Ryan emphasizes the psychological toll of indefinite service. "With the systemic lack of soldiers come greater tensions... that could define the war of 2026 for Ukraine," he writes, quoting a previous observation on the strain between exhausted soldiers and their commanders. The new reform attempts to break this cycle by introducing fixed terms of service and clear pathways for demobilization. "The most politically sensitive element is the planned phased demobilisation of long-serving troops," Ryan explains, noting that this is essential for maintaining public confidence and military morale.
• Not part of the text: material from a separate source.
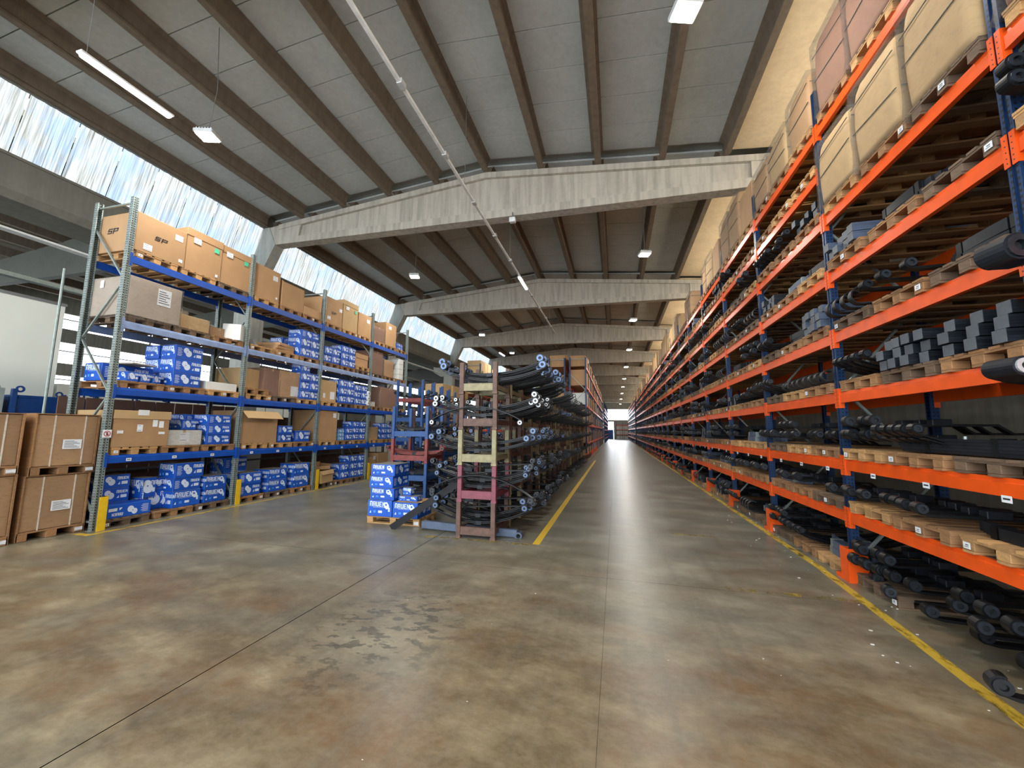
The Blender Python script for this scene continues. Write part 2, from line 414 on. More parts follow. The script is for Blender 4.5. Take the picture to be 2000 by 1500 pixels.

However, a counterargument worth considering is the sustainability of these financial commitments. Ukraine remains heavily dependent on foreign budget support, and as Ryan acknowledges, "Whether the financial commitments can be sustained... remains an open question." If the economic foundation crumbles, the structural reforms may falter, leaving the army once again stretched to its breaking point.
Bottom Line
Mick Ryan's analysis is a masterclass in connecting tactical innovations to strategic shifts, stripping away the noise of diplomatic theater to reveal the hard mechanics of a war that has entered a new, more dangerous phase. The strongest part of his argument is the demonstration that Russia's "strategic depth" has evaporated, forcing a fundamental rethinking of how the war is fought and defended. The biggest vulnerability in the current trajectory, however, lies in the fragility of Ukraine's own human and economic resources; without sustained Western support and successful internal reform, the very momentum Ryan identifies could stall. The reader must watch not just for the next deep strike, but for the stability of the Ukrainian state itself as it attempts to fight a long war with a mobilized, yet exhausted, population.